2-8 August 2013 #667

Revolution comes full circle

Until the contradiction within the Maoist party is resolved, Nepal’s peace process will not have closure
Muma Ram Khanal
DIWAKAR CHETTRI
The Maoist revolution is beginning to look like Kathmandu’s road-widening project. Just when you think it is over, they start digging up the roads again.

We all thought that there had been closure on the peace process after the integration of the 1,300 Maoist fighters into the Nepal Army in May. But the split in the Maoists has brought us back to a full circle again.?

The CPN-M started raking up old issues we thought were resolved as soon as the integration was officially completed. Unless the demands of the Dash Maoists are settled, elections held, and the constitution written and ratified, therefore, we will not be in a position to declare with certainty that the peace process is concluded.? Despite the lip service everyone is paying to elections, it is the two factions of the Maoist party that is most reluctant to face polls. The UCPN(M) says it is serious about elections and its leaders have fanned out across the country in campaign mode, but they are really just trying to gauge the pulse of the people.

After the symbolic destruction of a ballot box last week, the CPN-M is on a two-proinged strategy creating mayhem while talking. In a sense, the Dash poll sabotage campaign strategy complements the Cash Maoists who are reluctant to face voters in November. The NC and the UML benefit from the split Maoist vote, and are happy as long as they don’t get blamed for being against polls.

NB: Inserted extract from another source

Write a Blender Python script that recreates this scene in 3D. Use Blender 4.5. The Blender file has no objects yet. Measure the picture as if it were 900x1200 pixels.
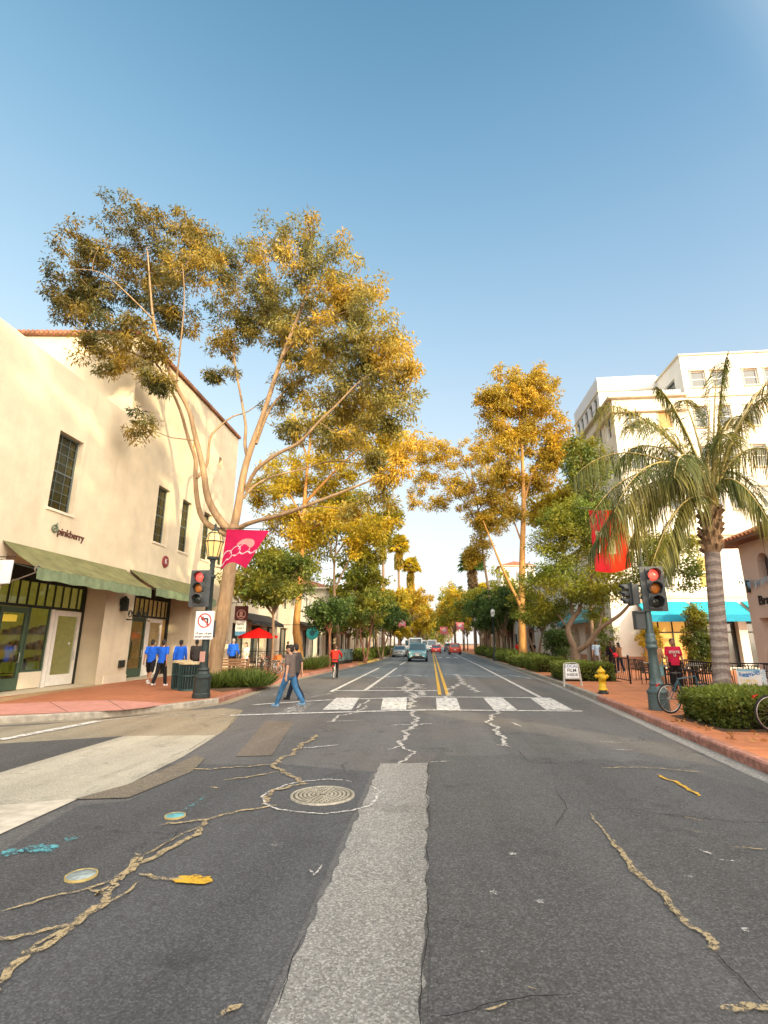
import bpy, bmesh, math, random
import numpy as np
from mathutils import Vector, Matrix

random.seed(7)
RNG = np.random.default_rng(11)
SC = bpy.context.scene
COL = SC.collection
R = math.radians
pi = math.pi

# ------------------------------------------------------------------ measured camera (photo is 900 x 1200)
F_PX, EYE = 593.0, 1.75
PITCH, YAW = R(14.558), R(5.13)
_cy, _sy = math.cos(YAW), math.sin(YAW)
C_F = Vector((-_sy * math.cos(PITCH), _cy * math.cos(PITCH), math.sin(PITCH)))
C_R = Vector((_cy, _sy, 0))
C_U = C_R.cross(C_F)

def _ray(u, v):
    return C_F + C_R * ((u - 450) / F_PX) + C_U * ((600 - v) / F_PX)

def G(u, v, z=0.0):
    """survey: point at height z seen at photo point (u, v)"""
    d = _ray(u, v); t = (z - EYE) / d.z
    return Vector((d.x * t, d.y * t, z))

def A(u, v, Y):
    """survey: point at street distance Y seen at photo point (u, v)"""
    d = _ray(u, v); t = Y / d.y
    return Vector((d.x * t, Y, d.z * t + EYE))

# ------------------------------------------------------------------ mesh builder
class MB:
    def __init__(s):
        s.v = []; s.f = []; s.m = []; s.sm = []
    def add(s, vs, fs, m=0, smooth=False):
        o = len(s.v)
        s.v.extend([tuple(p) for p in vs])
        for f in fs:
            s.f.append([i + o for i in f]); s.m.append(m); s.sm.append(smooth)
        return s
    def poly(s, pts, m=0):
        return s.add(pts, [list(range(len(pts)))], m)
    def box(s, x0, x1, y0, y1, z0, z1, m=0, T=None):
        vs = [(x, y, z) for z in (z0, z1) for y in (y0, y1) for x in (x0, x1)]
        if T is not None: vs = [T @ Vector(p) for p in vs]
        return s.add(vs, [(0,2,3,1),(4,5,7,6),(0,1,5,4),(1,3,7,5),(3,2,6,7),(2,0,4,6)], m)
    def bar(s, p, q, w, h=None, m=0, up=(0,0,1)):
        p = Vector(p); q = Vector(q); d = (q - p).normalized(); h = h or w
        a = d.cross(Vector(up))
        if a.length < 1e-4: a = d.cross(Vector((1,0,0)))
        a.normalize(); b = a.cross(d)
        vs = [c + a*sx*w/2 + b*sy*h/2 for c in (p, q) for sx, sy in ((-1,-1),(1,-1),(1,1),(-1,1))]
        return s.add(vs, [(0,3,2,1),(4,5,6,7),(0,1,5,4),(1,2,6,5),(2,3,7,6),(3,0,4,7)], m)
    def tube(s, pts, rad, n=8, m=0, cap=True, smooth=True):
        pts = [Vector(p) for p in pts]
        if not hasattr(rad, '__len__'): rad = [rad] * len(pts)
        vs = []; fs = []
        t0 = (pts[1] - pts[0]).normalized()
        a = t0.cross(Vector((0,0,1)))
        if a.length < 1e-3: a = t0.cross(Vector((1,0,0)))
        a.normalize()
        for i, p in enumerate(pts):
            t = (pts[min(i+1, len(pts)-1)] - pts[max(i-1, 0)])
            if t.length < 1e-9: t = t0
            t.normalize()
            a = a - t * a.dot(t)
            if a.length < 1e-5: a = t.cross(Vector((0.3,0.5,0.8)))
            a.normalize(); b = t.cross(a)
            for k in range(n):
                an = 2*pi*k/n
                vs.append(p + (a*math.cos(an) + b*math.sin(an)) * rad[i])
        for i in range(len(pts)-1):
            for k in range(n):
                k2 = (k+1) % n
                fs.append((i*n+k, i*n+k2, (i+1)*n+k2, (i+1)*n+k))
        s.add(vs, fs, m, smooth)
        if cap:
            s.add(vs[:n], [list(range(n))[::-1]], m); s.add(vs[-n:], [list(range(n))], m)
        return s
    def lathe(s, prof, c=(0,0,0), n=16, m=0, smooth=True, T=None, flute=0):
        vs = []; fs = []
        for i, (r, z) in enumerate(prof):
            for k in range(n):
                an = 2*pi*(k+.5)/n
                rr = r * (1 - (flute if k % 2 else 0))
                p = Vector((c[0] + rr*math.cos(an), c[1] + rr*math.sin(an), c[2] + z))
                vs.append(T @ p if T is not None else p)
        for i in range(len(prof)-1):
            for k in range(n):
                k2 = (k+1) % n
                fs.append((i*n+k, i*n+k2, (i+1)*n+k2, (i+1)*n+k))
        s.add(vs, fs, m, smooth)
        s.add(vs[:n], [list(range(n))[::-1]], m); s.add(vs[-n:], [list(range(n))], m)
        return s
    def ball(s, c, r, nu=12, nv=8, m=0, T=None):
        if not hasattr(r, '__len__'): r = (r, r, r)
        vs = [(0,0,-1)]; fs = []
        for j in range(1, nv):
            ph = -pi/2 + pi*j/nv
            for k in range(nu):
                th = 2*pi*k/nu
                vs.append((math.cos(ph)*math.cos(th), math.cos(ph)*math.sin(th), math.sin(ph)))
        vs.append((0,0,1))
        for k in range(nu):
            k2 = (k+1) % nu
            fs.append((0, 1+k2, 1+k))
            for j in range(nv-2):
                fs.append((1+j*nu+k, 1+j*nu+k2, 1+(j+1)*nu+k2, 1+(j+1)*nu+k))
            fs.append((1+(nv-2)*nu+k, 1+(nv-2)*nu+k2, len(vs)-1))
        vs = [Vector((c[0]+x*r[0], c[1]+y*r[1], c[2]+z*r[2])) for x, y, z in vs]
        if T is not None: vs = [T @ p for p in vs]
        return s.add(vs, fs, m, True)
    def prism(s, poly, z0, z1, m=0, mtop=None):
        n = len(poly)
        ar = sum(poly[i][0]*poly[(i+1)%n][1] - poly[(i+1)%n][0]*poly[i][1] for i in range(n))
        if ar < 0: poly = poly[::-1]
        vs = [(p[0], p[1], z0) for p in poly] + [(p[0], p[1], z1) for p in poly]
        s.add(vs, [(i, (i+1) % n, n+(i+1) % n, n+i) for i in range(n)], m)
        s.add(vs[n:], [list(range(n))], m if mtop is None else mtop)
        s.add(vs[:n], [list(range(n))[::-1]], m)
        return s
    def torus(s, c, R_, r, axis='x', nu=28, nv=8, m=0):
        pts = []; fs = []
        for i in range(nu):
            a = 2*pi*i/nu
            for j in range(nv):
                b = 2*pi*j/nv
                q = (R_ + r*math.cos(b)); x = r*math.sin(b); y = q*math.cos(a); z = q*math.sin(a)
                if axis == 'x': p = (x, y, z)
                elif axis == 'y': p = (y, x, z)
                else: p = (y, z, x)
                pts.append((c[0]+p[0], c[1]+p[1], c[2]+p[2]))
        for i in range(nu):
            for j in range(nv):
                fs.append((i*nv+j, ((i+1) % nu)*nv+j, ((i+1) % nu)*nv+(j+1) % nv, i*nv+(j+1) % nv))
        return s.add(pts, fs, m, True)
    def loft(s, secs, m=0, smooth=True, cap=True):
        n = len(secs[0]); vs = [p for q in secs for p in q]; fs = []
        for i in range(len(secs)-1):
            for k in range(n):
                k2 = (k+1) % n
                fs.append((i*n+k, i*n+k2, (i+1)*n+k2, (i+1)*n+k))
        s.add(vs, fs, m, smooth)
        if cap:
            s.add(secs[0], [list(range(n))[::-1]], m); s.add(secs[-1], [list(range(n))], m)
        return s
    def mesh(s, name, mats):
        me = bpy.data.meshes.new(name)
        me.from_pydata(s.v, [], s.f)
        for mm in (mats if isinstance(mats, (list, tuple)) else [mats]): me.materials.append(mm)
        me.polygons.foreach_set('material_index', s.m)
        me.polygons.foreach_set('use_smooth', s.sm)
        me.update()
        return me
    def build(s, name, mats, parent=None, bevel=0, label=None, seg=2, kind=None, autos=False):
        return link(name, s.mesh(name, mats), parent, bevel, label, seg, kind)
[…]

This is why the prospect of elections is up in the air no matter what the Regmi regime or the Election Commission may say. The antics of the two Maoist parties have confused voters, and made them even more apathetic about elections.

The end of the conflict left a lot of loose ends that were never tied. The period after 2006 saw non-transparent decision making by the Big Four that progressively made Nepal more dependent on the outside. The CA had to be dissolved because the promises and slogans to the marginalised and disenfranchised could not be kept, and fissures within the Maoist party erupted in the open.

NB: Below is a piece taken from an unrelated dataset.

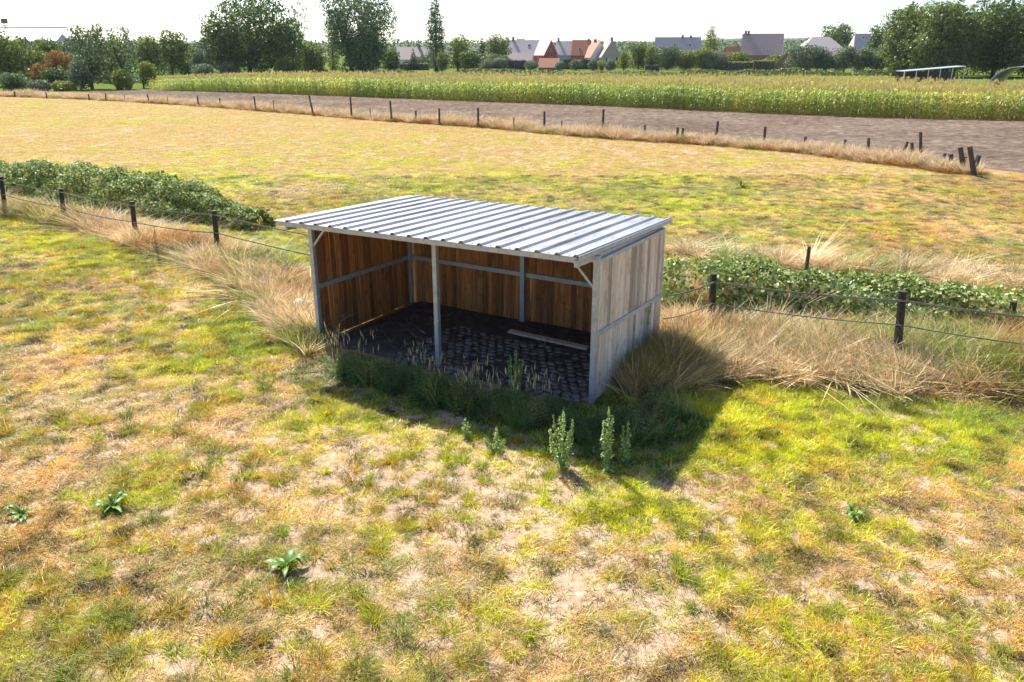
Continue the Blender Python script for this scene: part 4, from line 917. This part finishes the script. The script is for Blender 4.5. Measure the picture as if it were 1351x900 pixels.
b_ = MB(); b_.box(-1.6, -1.4, za - 3, 1.6, 1.4, za + .2); b_.build('cab', M['post_old'], root)
def undergrowth(name, label, d_, px0, px1, h0, h1, kind, size, seed, dens=2.2, dp=8):
    a, c_ = xat(px0, 95, d_), xat(px1, 95, d_); n = int(2.6 * (c_ - a) * (h1 + dp * .5) * dens / size ** 2); X = rng.uniform(a, c_, n)
    hb = h0 + (h1 - h0) * np.clip((fbm(X * .11, X * 0, seed, 3) - .3) * 2.2, 0, 1.2); e = np.clip(np.minimum(X - a, c_ - X) / 5, .15, 1)
    u = rng.random(n); Z = u ** .8 * hb * e; Y = d_ + rng.uniform(-.5, .5, n) * dp * (1.15 - u)
    N = np.stack([rng.normal(0, .5, n), -np.ones(n), u * 1.6], -1)
    tag(link(name, leafmesh(name, leaves_np(np.stack([X, Y, Z], -1), N, np.full(n, size), .8), fol(kind))), label, 'undergrowth', kind='stuff')

def ridge_line(name, d_, xs_, hf, seed, mat, dp=120):
    xs2 = np.linspace(xs_[0], xs_[1], 700); hh = hf(xs2) + 5 * (fbm(xs2 * .02, xs2 * 0, seed) - .5) + 3.5 * (fbm(xs2 * .12, xs2 * 0, seed + 3, 3) - .5)
    vs = []; rowsz = 8
    for j in range(rowsz):
        u = j / (rowsz - 1); prof_ = math.sin(PI * min(.5, u * .9)) if u < .56 else math.sin(PI * .5)
        for i in range(700):
            vs.append((float(xs2[i]), d_ + u * dp, float(hh[i] * prof_ * (1 + .1 * math.sin(i * 1.7 + j * 2.1))) if j else -1.0))
    b_ = MB(); b_.add(vs, [(j * 700 + i, j * 700 + i + 1, (j + 1) * 700 + i + 1, (j + 1) * 700 + i) for j in range(rowsz - 1) for i in range(699)])
    return b_.build(name, mat, None, False)
wood_m = simple('distant_woodland', (.03, .055, .025), (.085, .12, .04), .12, .95, bmp=1.5)
tag(ridge_line('hills', 1500, (-1500, 1500), lambda x_: 16 + 8 * np.exp(-((x_ - 520) / 260) ** 2) + 0 * x_, 7, wood_m), kind='structure')
undergrowth('undergrowth', 'mixed green scrub filling the gaps under the left tree group', 196, -60, 432, 5.0, 9.5, 'bluegreen', .5, 3)
undergrowth('undergrowth', 'pale low scrub in front of the left trees at the field margin', 150, -60, 190, 2.5, 5.5, 'grey', .42, 4)
undergrowth('undergrowth', 'dark scrub in shade beneath the big right trees', 192, 1168, 1480, 5.0, 8, 'dark', .55, 5)
undergrowth('undergrowth', 'garden shrubs between the poplar and the red brick house', 262, 500, 690, 2.0, 4.2, 'mid', .5, 6)
undergrowth('undergrowth', 'garden shrubs behind the round willows right of the gabled houses', 264, 800, 1075, 1.8, 3.8, 'light', .5, 7)
undergrowth('undergrowth', 'low green verge along the back edge of the corn field', 190, 400, 1200, .5, 1.5, 'mid', .4, 8, dp=5)
# distant belt of trees behind the houses
V = []
n = 16000; X = rng.uniform(-330, 360, n); hb = 7.0 + 5 * fbm(X * .03, X * 0, 9) + 2.5 * (fbm(X * .25, X * 0, 19, 2) - .3)
V = leaves_np(np.stack([X, 430 + rng.uniform(-6, 6, n), rng.random(n) ** .7 * hb], -1), np.tile(np.array((0, -1, .5)), (n, 1)), np.full(n, 1.2))
tag(link('far_tree_belt', leafmesh('far_tree_belt', V, fol('bluegreen'))), 'low belt of far-off trees on the horizon behind the houses', 'trees', kind='stuff')

# ------------------------------------------------------------------ brambles
def bramble(name, label, line, hts, dens, size, kind='bramble', gap=0.0):
    a = np.array([(*gnd(px, py), w_) for (px, py, w_) in line]); seg = np.hypot(*np.diff(a[:, :2], axis=0).T); cu = np.r_[0, np.cumsum(seg)]; L = cu[-1]
    root = empty(name, (a[0, 0], a[0, 1], 0)); tag(root, label, 'bramble')
    n = int(L * (a[:, 2].mean() * 2 + 2.0) * dens); u = rng.random(n) * L; cx = np.interp(u, cu, a[:, 0]); cy = np.interp(u, cu, a[:, 1]); cw = np.interp(u, cu, a[:, 2]); ch = np.interp(u, cu, hts)
    tx = np.interp(u, cu[:-1] + seg / 2, np.diff(a[:, 0]) / seg); ty = np.interp(u, cu[:-1] + seg / 2, np.diff(a[:, 1]) / seg)
    kp = fbm(cx * .9, cy * .9, 35, 3) + rng.normal(0, .05, n) > gap; u, cx, cy, cw, ch, tx, ty = u[kp], cx[kp], cy[kp], cw[kp], ch[kp], tx[kp], ty[kp]; n = len(u)
    th = rng.uniform(-.15, PI + .15, n); k_ = 1 + .42 * (fbm(u * .9, th * 1.6, 15, 3) - .5) * 2 + .12 * (fbm(u * 4, th * 4, 25, 2) - .5) * 2; sh_ = rng.uniform(.72, 1.03, n) ** .5
    r = cw * np.cos(th) * k_ * sh_; z = np.maximum(ch * np.sin(th) ** .75 * k_ * sh_ if False else ch * np.abs(np.sin(th)) ** .75 * k_ * sh_, .02)
    cen = np.stack([cx - ty * r - a[0, 0], cy + tx * r - a[0, 1], z], -1); nor = np.stack([-ty * np.cos(th), tx * np.cos(th), np.sin(th)], -1)
    link('leaves', leafmesh('leaves', leaves_np(cen, nor, size * rng.uniform(.6, 1.7, n), .6), fol(kind)), root)
    b_ = MB()
    for i in range(int(L * 5)):
        uu = random.uniform(0, L); bx = float(np.interp(uu, cu, a[:, 0])) - a[0, 0]; by = float(np.interp(uu, cu, a[:, 1])) - a[0, 1]; hh = float(np.interp(uu, cu, hts)); w_ = float(np.interp(uu, cu, a[:, 2]))
        ex, ey = random.uniform(-w_, w_), random.uniform(-w_, w_)
        b_.tube([(bx, by, 0), (bx + ex * .5, by + ey * .5, hh * random.uniform(.6, 1.0)), (bx + ex, by + ey, hh * random.uniform(.1, .8))], [.012, .009, .004], 3)
    b_.build('stems', M['bark'], root)
bramble('bramble_hedge', 'dense mounded bramble hedge behind the left fence posts', [(-70, 244, 1.15), (20, 252, 1.2), (110, 260, 1.3), (190, 272, 1.3), (250, 284, 1.1), (300, 293, .85), (345, 302, .5)], [1.05, 1.1, 1.15, 1.2, 1.0, .75, .5], 640, .08, gap=.24)
bramble('bramble_thicket', 'low sprawling bramble thicket behind the right fence', [(862, 400, 1.1), (930, 400, 1.25), (1020, 405, 1.2), (1120, 412, 1.2), (1220, 425, 1.1), (1330, 438, 1.0), (1450, 445, 1.0)], [1.3, 1.1, .9, .85, .8, .75, .75], 620, .08, gap=.31)

# ------------------------------------------------------------------ single weeds
def weed(px, py, top, spread, stems, label, kind='weed', name='goosefoot_weed'):
    bx, by = gnd(px, py); H = zat(top, by); root = empty(name, (bx, by, float(ground_z(np.array([bx]), np.array([by]))[0]))); tag(root, label, 'weed')
    st = MB(); C_, N_, Sz = [], [], []
    for s_ in range(stems):
        a = s_ * 2.4 + random.random(); off = spread * (s_ > 0) * random.uniform(.5, 1); h_ = H * (1 if s_ == 0 else random.uniform(.72, .95))
        tip = Vector((math.cos(a) * off, math.sin(a) * off, h_)); mid = Vector((tip.x * .75, tip.y * .75, h_ * .5)); st.tube([(0, 0, -.02), mid, tip], [.010, .008, .003], 5)
        for i in range(int(130 * h_)):
            u = random.random() ** .8; p_ = mid.lerp(tip, (u - .5) * 2) if u > .5 else Vector((0, 0, 0)).lerp(mid, u * 2)
            aa = random.uniform(0, 6.28); rr = random.uniform(.01, .09) * (1.15 - u); C_.append((p_.x + math.cos(aa) * rr, p_.y + math.sin(aa) * rr, p_.z + .02)); N_.append((math.cos(aa) * .6, math.sin(aa) * .6, .7)); Sz.append(.065 * (1.2 - .6 * u))
    st.build('stem', fol('weed'), root); link('leaves', leafmesh('leaves', leaves_np(np.array(C_), np.array(N_), np.array(Sz), .4, .45), fol(kind)), root)
weed(742, 618, 546, .24, 7, 'bushy pale green weed at the shadow edge, left of the tall one')
weed(800, 622, 538, .08, 4, 'tallest upright pale green weed at the edge of the shelter shadow')
weed(826, 612, 558, .07, 2, 'small slim weed right of the tallest pale weed')
weed(680, 520, 462, .14, 6, 'bluish green weed growing inside the open shelter front')
weed(655, 596, 566, .22, 5, 'low sprawling pale weed at the shadow edge before the middle post')
weed(615, 578, 552, .08, 3, 'small thin weed left of the low sprawling one')
weed(210, 345, 300, .04, 2, 'thin reddish stalk in green grass before the left fence', 'dryleaf', 'sorrel_stalk')
weed(838, 470, 395, .25, 8, 'dark leafy weed against the right wall of the shelter')
def dock(px, py, r, label):
    bx, by = gnd(px, py); root = empty('dock_plant', (bx, by, float(ground_z(np.array([bx]), np.array([by]))[0]))); tag(root, label, 'plant')
    for i in range(13):
        a = i * 2.4 + random.random() * .9; L = r * random.uniform(.45, 1.25); b_ = MB(); vs = []; up = random.uniform(.4, 2.2)
        for k_ in range(6):
            u = k_ / 5; w_ = L * .13 * math.sin(PI * min(1, .12 + u * .88)) + .003; x_ = L * u; z_ = L * (up * u - .8 * u * u * up) + .02; rp = .012 * math.sin(k_ * 2.3)
            vs += [(x_, -w_, z_ + w_ * .4 + rp), (x_, 0, z_), (x_, w_, z_ + w_ * .4 - rp)]
        b_.add(vs, [f for k_ in range(5) for f in ((3 * k_, 3 * k_ + 3, 3 * k_ + 4, 3 * k_ + 1), (3 * k_ + 1, 3 * k_ + 4, 3 * k_ + 5, 3 * k_ + 2))])
        o = b_.build('leaf', fol('dock'), root, True); o.rotation_euler = (0, 0, a)
dock(378, 752, .26, 'broad-leaved dock plant with upright leaves in the lower left field')
dock(148, 668, .24, 'spreading broad-leaved dock in the left of the front field')
dock(30, 682, .2, 'small pale broad-leaved plant at the left edge')
dock(980, 249, .45, 'bright green leafy plant alone in the back pasture, upper right')
dock(1125, 682, .18, 'small bright green leafy plant in the right of the front field')

# ------------------------------------------------------------------ summer haze
b_ = MB(); b_.box(-1800, -700, -1.3, 1800, 1850, 60)
hm = bpy.data.materials.new('haze'); hm.use_nodes = True; ht = hm.node_tree; ht.nodes.clear()
ho = ht.nodes.new('ShaderNodeOutputMaterial'); hv = ht.nodes.new('ShaderNodeVolumePrincipled')
hv.inputs['Color'].default_value = (.86, .92, 1, 1); hv.inputs['Density'].default_value = 0.00007; hv.inputs['Anisotropy'].default_value = 0.2
ht.links.new(hv.outputs[0], ho.inputs['Volume'])
tag(b_.build('haze', hm), kind='stuff')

The election tactics of both Maoists is to weaken each other. Mohan Baidya has vowed to sabotage elections, while Pushpa Kamal Dahal has announced that the YCL will be deployed to attack those who attack polling booths. Thge YCL is already on the rampage in Chitwan, presaging the strong-arm tactics of its campaign.

Outwardly, it looks like one is for and the other against elections. But internally, both are against. Both Maoists think they have sufficient support to defeat each other if they separately contest polls. So the UCPN(M) doesn’t want the CPN-M to take part. The CPN-M meanwhile wants elections postponed until it musters at least as much support as its rival. In a way, this rivalry is an extended playing out of the unfinished business of the conflict.

After the formation of non-political interim government led by a Chief Justice, the CPN-M tried to fill the role of the main opposition party, which to a certain extent it has succeeded in doing. This has allowed it to benefit from the anti-incumbent factor, and be the voice of those disillusioned with the status quo.

However, it would be a mistake to see only the CPN-M as the obstacle to elections even if it has taken the retrogressive road to a royalist revival to trumpet its nationalist line. But that is no different that the UCPN-M’s unprincipled and chameleon-like partnership with the Madhesi parties and new ethnicity-based parties.?

The opportunistic tendency of Nepali Maoism means it can concurrently be everything to everyone: it can be pro-Indian, pro-Chinese, monarchist, republican as long as it gets the party closer to state capture and absolute power.?

For a while last month, after Dahal went to Singapore on the pretext of treating his wife and Baidya went to China, it looked like the party may be headed for re-unification. Baburam Bhatarai’s resignation from vice-chairmanship of the party had made such a reunion even more likely. Dahal rushed back to meet Indian Minister of External Affairs, Salman Khursid, and that destroyed the half-built bridge between the two factions.

Jointly, the two Maoists can reinforce each other’s opposition to polls in November. This will not just mean no elections, but it will delay the constitution-writing process, and prolong this period of never-ending uncertainty and instability.

Managing Nepali politics now means managing the contradiction within the Maoist party. Until we do that, there will be no closure.

Muma Ram Khanal was a Central member of the Maoist party during the conflict. This is the second of his fortnightly column, Inside Out, in Nepali Times.